Entries with scene source code:
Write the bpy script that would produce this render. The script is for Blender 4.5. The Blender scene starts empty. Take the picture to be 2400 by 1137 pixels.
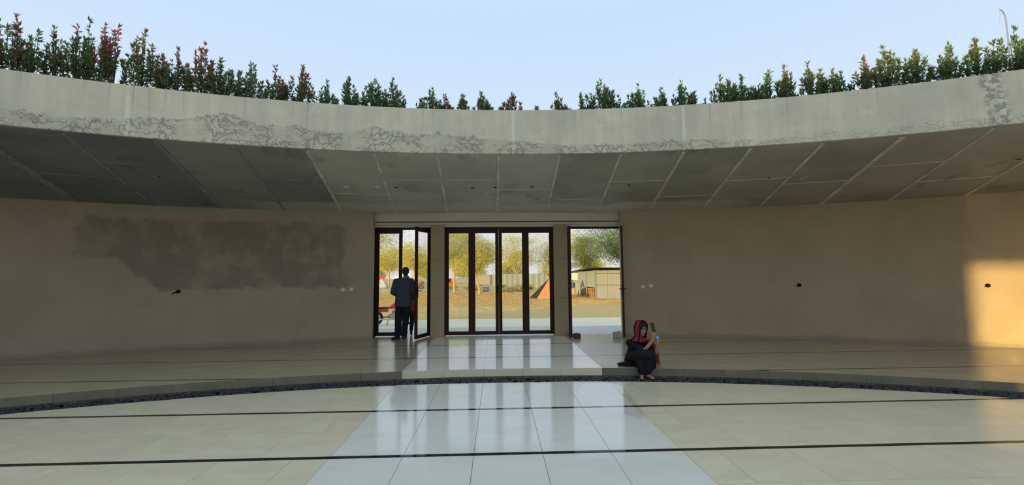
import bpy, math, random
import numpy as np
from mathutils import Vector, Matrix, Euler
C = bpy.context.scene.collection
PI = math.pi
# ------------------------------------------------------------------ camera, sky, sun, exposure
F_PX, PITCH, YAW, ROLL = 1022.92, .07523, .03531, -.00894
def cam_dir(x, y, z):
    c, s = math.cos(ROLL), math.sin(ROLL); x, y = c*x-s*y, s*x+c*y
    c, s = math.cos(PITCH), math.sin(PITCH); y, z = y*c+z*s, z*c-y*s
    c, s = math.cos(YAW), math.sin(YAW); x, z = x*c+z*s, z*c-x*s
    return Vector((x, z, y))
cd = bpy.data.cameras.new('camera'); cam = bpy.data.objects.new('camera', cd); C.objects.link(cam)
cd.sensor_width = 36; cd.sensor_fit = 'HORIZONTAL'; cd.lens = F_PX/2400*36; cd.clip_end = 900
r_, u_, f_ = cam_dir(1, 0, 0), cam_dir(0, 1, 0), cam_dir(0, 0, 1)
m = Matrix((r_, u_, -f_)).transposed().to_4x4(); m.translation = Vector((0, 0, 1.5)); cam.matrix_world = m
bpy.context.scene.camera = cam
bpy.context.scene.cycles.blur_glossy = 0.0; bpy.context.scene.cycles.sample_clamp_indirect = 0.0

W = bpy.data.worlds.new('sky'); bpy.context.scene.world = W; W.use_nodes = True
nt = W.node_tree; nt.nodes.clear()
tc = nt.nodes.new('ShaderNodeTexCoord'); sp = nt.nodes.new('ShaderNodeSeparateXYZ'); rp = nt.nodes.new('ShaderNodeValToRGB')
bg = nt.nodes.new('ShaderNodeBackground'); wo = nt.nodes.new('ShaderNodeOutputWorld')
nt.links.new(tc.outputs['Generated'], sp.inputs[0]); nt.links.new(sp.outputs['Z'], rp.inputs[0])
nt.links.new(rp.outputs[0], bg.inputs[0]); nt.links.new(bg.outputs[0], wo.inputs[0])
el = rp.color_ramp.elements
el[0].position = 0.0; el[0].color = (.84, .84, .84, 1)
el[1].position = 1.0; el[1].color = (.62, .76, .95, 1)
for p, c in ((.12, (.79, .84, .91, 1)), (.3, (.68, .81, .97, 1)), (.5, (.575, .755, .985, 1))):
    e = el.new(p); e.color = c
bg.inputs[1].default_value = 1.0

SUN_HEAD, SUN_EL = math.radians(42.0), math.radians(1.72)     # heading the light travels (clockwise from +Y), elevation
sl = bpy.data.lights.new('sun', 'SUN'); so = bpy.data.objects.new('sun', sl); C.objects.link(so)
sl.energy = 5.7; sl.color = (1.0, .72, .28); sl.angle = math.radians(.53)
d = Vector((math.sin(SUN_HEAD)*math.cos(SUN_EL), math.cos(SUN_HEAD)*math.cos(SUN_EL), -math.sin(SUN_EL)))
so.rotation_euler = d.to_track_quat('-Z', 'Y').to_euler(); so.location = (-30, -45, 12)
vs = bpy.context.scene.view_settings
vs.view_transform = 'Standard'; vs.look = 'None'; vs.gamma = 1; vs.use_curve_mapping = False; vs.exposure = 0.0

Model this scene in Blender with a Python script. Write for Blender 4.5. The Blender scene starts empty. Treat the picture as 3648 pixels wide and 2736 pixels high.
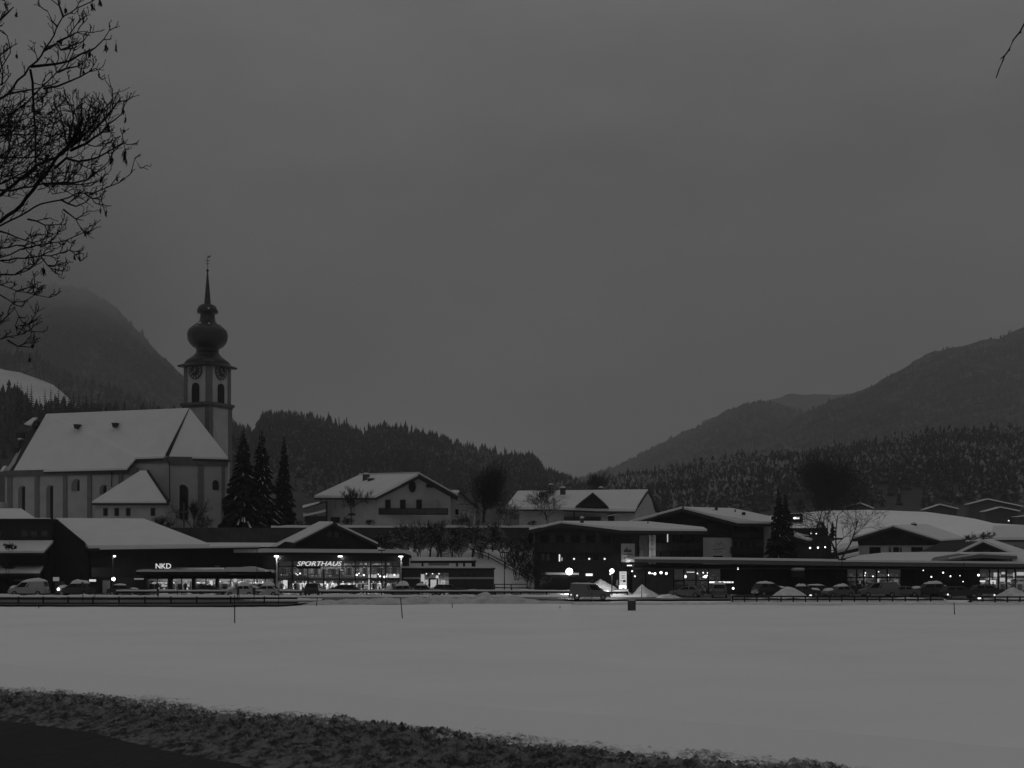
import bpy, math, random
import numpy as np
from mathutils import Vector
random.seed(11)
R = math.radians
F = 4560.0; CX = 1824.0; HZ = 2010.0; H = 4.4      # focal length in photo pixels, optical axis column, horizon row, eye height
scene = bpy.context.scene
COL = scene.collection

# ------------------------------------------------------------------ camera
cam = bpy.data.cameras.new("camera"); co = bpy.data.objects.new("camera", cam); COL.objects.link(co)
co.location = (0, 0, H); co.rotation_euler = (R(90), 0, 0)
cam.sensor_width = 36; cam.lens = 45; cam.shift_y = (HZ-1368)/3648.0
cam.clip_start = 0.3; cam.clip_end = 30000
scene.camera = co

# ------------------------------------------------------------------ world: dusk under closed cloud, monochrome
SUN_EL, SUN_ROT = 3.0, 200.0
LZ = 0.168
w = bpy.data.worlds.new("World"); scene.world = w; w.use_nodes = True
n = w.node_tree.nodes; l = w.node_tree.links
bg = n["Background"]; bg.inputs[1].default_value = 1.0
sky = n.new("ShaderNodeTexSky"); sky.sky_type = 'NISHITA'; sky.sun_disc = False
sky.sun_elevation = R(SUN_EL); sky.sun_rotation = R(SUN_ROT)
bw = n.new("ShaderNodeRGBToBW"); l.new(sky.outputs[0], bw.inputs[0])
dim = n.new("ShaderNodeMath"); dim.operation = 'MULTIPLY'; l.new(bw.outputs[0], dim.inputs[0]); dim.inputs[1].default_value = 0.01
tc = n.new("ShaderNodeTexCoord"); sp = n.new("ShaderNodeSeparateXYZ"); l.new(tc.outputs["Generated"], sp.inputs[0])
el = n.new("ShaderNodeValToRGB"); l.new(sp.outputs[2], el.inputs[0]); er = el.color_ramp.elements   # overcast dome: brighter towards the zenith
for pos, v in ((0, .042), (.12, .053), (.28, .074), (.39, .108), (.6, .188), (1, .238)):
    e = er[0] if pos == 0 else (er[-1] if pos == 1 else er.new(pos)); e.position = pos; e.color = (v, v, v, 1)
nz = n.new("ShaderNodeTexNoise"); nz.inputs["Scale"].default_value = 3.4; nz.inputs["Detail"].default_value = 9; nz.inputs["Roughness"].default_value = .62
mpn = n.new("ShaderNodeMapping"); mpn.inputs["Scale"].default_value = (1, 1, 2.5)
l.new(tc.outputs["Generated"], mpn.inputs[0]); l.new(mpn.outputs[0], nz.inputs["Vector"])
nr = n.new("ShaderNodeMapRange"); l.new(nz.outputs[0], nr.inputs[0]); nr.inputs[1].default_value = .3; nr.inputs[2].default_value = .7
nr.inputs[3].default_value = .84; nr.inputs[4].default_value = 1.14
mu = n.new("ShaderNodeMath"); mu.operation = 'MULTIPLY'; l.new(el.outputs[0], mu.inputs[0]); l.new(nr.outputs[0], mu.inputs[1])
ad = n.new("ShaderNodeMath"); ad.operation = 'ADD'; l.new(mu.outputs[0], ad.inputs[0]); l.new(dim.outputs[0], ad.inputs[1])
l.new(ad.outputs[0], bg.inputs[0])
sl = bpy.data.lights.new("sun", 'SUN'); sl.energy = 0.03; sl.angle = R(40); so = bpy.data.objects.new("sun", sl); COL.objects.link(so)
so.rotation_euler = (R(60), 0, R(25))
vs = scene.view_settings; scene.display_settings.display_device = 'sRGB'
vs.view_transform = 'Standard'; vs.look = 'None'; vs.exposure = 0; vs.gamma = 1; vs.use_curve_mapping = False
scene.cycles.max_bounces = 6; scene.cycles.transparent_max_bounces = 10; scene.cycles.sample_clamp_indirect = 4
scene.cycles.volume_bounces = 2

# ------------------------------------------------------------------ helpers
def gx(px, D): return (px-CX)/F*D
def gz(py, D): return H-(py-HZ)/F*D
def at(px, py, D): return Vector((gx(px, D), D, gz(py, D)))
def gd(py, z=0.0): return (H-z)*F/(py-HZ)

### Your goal
Beginning with the line above that contains "Model this scene" and ending with the line that contains "scene.camera = co", quote each line exactly, keeping out the pictures.

### Output of the exercise
Model this scene in Blender with a Python script. Write for Blender 4.5. The Blender scene starts empty. Treat the picture as 3648 pixels wide and 2736 pixels high.
import bpy, math, random
import numpy as np
from mathutils import Vector
random.seed(11)
R = math.radians
F = 4560.0; CX = 1824.0; HZ = 2010.0; H = 4.4      # focal length in photo pixels, optical axis column, horizon row, eye height
scene = bpy.context.scene
COL = scene.collection

# ------------------------------------------------------------------ camera
cam = bpy.data.cameras.new("camera"); co = bpy.data.objects.new("camera", cam); COL.objects.link(co)
co.location = (0, 0, H); co.rotation_euler = (R(90), 0, 0)
cam.sensor_width = 36; cam.lens = 45; cam.shift_y = (HZ-1368)/3648.0
cam.clip_start = 0.3; cam.clip_end = 30000
scene.camera = co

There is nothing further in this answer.